EXERCISE REQUIREMENTS: Your task is to copy the listing exactly. Drop any pictures from the copy.

PROVIDED MATERIAL:
□ □ □ □ □
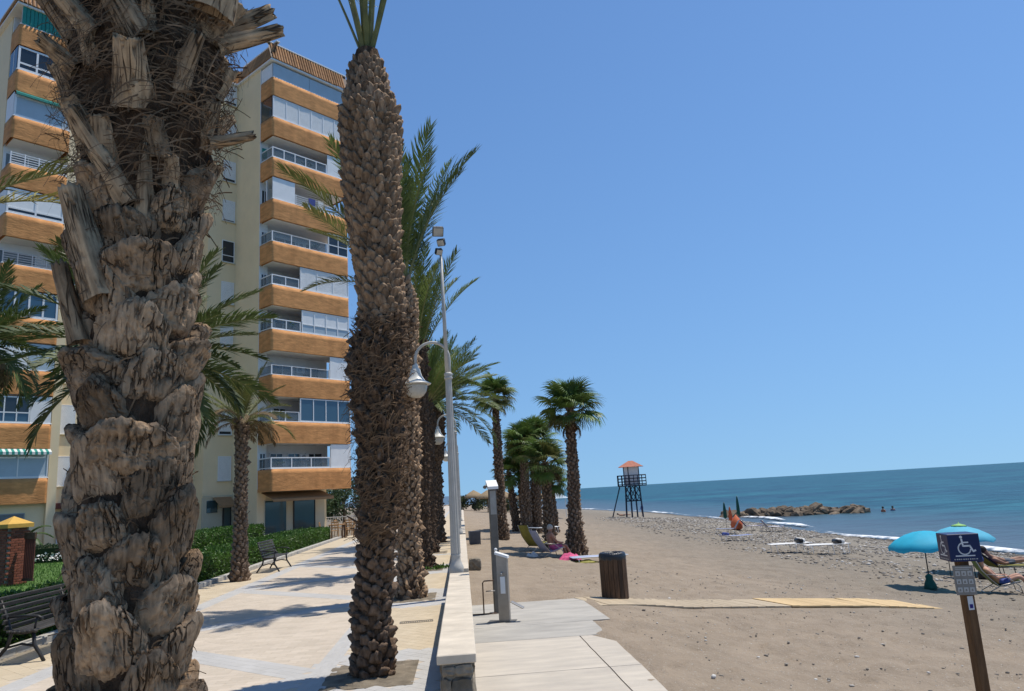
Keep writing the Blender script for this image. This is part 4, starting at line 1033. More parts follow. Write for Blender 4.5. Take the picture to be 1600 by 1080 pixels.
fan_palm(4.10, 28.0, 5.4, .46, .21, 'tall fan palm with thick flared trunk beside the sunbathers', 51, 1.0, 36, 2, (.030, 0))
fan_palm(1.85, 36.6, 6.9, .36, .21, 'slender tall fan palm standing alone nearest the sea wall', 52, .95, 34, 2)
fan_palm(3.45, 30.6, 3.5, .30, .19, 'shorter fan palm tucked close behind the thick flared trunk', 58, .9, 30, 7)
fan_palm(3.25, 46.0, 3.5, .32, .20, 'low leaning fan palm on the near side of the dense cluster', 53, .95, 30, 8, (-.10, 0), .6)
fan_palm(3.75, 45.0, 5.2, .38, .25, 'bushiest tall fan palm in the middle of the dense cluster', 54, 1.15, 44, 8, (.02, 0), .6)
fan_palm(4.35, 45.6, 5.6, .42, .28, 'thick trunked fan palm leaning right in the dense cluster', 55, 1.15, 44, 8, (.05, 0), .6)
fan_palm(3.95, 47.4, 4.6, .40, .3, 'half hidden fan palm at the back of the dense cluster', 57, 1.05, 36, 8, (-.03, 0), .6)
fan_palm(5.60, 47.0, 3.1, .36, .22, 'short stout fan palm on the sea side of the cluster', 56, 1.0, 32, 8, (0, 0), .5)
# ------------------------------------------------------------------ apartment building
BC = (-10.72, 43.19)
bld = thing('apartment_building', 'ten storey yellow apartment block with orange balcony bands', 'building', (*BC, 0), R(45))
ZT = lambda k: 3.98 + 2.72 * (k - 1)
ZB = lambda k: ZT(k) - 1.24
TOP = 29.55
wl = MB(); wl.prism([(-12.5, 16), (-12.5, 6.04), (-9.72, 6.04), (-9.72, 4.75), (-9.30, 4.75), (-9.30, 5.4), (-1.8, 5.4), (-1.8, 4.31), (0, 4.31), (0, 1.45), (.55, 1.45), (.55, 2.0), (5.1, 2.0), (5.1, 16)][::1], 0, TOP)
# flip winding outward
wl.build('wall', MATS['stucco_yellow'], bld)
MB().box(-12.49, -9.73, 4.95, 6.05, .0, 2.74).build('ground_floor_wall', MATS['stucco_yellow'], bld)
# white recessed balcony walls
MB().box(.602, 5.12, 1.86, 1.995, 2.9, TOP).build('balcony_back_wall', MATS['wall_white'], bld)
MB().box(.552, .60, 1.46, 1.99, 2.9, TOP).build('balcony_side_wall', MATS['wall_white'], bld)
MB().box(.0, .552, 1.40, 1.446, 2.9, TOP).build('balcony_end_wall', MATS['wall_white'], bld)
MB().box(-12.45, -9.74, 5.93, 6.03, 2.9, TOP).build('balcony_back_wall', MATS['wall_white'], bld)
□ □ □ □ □
OUTPUT OF THE EXERCISE:
Keep writing the Blender script for this image. This is part 4, starting at line 1033. More parts follow. Write for Blender 4.5. Take the picture to be 1600 by 1080 pixels.
fan_palm(4.10, 28.0, 5.4, .46, .21, 'tall fan palm with thick flared trunk beside the sunbathers', 51, 1.0, 36, 2, (.030, 0))
fan_palm(1.85, 36.6, 6.9, .36, .21, 'slender tall fan palm standing alone nearest the sea wall', 52, .95, 34, 2)
fan_palm(3.45, 30.6, 3.5, .30, .19, 'shorter fan palm tucked close behind the thick flared trunk', 58, .9, 30, 7)
fan_palm(3.25, 46.0, 3.5, .32, .20, 'low leaning fan palm on the near side of the dense cluster', 53, .95, 30, 8, (-.10, 0), .6)
fan_palm(3.75, 45.0, 5.2, .38, .25, 'bushiest tall fan palm in the middle of the dense cluster', 54, 1.15, 44, 8, (.02, 0), .6)
fan_palm(4.35, 45.6, 5.6, .42, .28, 'thick trunked fan palm leaning right in the dense cluster', 55, 1.15, 44, 8, (.05, 0), .6)
fan_palm(3.95, 47.4, 4.6, .40, .3, 'half hidden fan palm at the back of the dense cluster', 57, 1.05, 36, 8, (-.03, 0), .6)
fan_palm(5.60, 47.0, 3.1, .36, .22, 'short stout fan palm on the sea side of the cluster', 56, 1.0, 32, 8, (0, 0), .5)
# ------------------------------------------------------------------ apartment building
BC = (-10.72, 43.19)
bld = thing('apartment_building', 'ten storey yellow apartment block with orange balcony bands', 'building', (*BC, 0), R(45))
ZT = lambda k: 3.98 + 2.72 * (k - 1)
ZB = lambda k: ZT(k) - 1.24
TOP = 29.55
wl = MB(); wl.prism([(-12.5, 16), (-12.5, 6.04), (-9.72, 6.04), (-9.72, 4.75), (-9.30, 4.75), (-9.30, 5.4), (-1.8, 5.4), (-1.8, 4.31), (0, 4.31), (0, 1.45), (.55, 1.45), (.55, 2.0), (5.1, 2.0), (5.1, 16)][::1], 0, TOP)
# flip winding outward
wl.build('wall', MATS['stucco_yellow'], bld)
MB().box(-12.49, -9.73, 4.95, 6.05, .0, 2.74).build('ground_floor_wall', MATS['stucco_yellow'], bld)
# white recessed balcony walls
MB().box(.602, 5.12, 1.86, 1.995, 2.9, TOP).build('balcony_back_wall', MATS['wall_white'], bld)
MB().box(.552, .60, 1.46, 1.99, 2.9, TOP).build('balcony_side_wall', MATS['wall_white'], bld)
MB().box(.0, .552, 1.40, 1.446, 2.9, TOP).build('balcony_end_wall', MATS['wall_white'], bld)
MB().box(-12.45, -9.74, 5.93, 6.03, 2.9, TOP).build('balcony_back_wall', MATS['wall_white'], bld)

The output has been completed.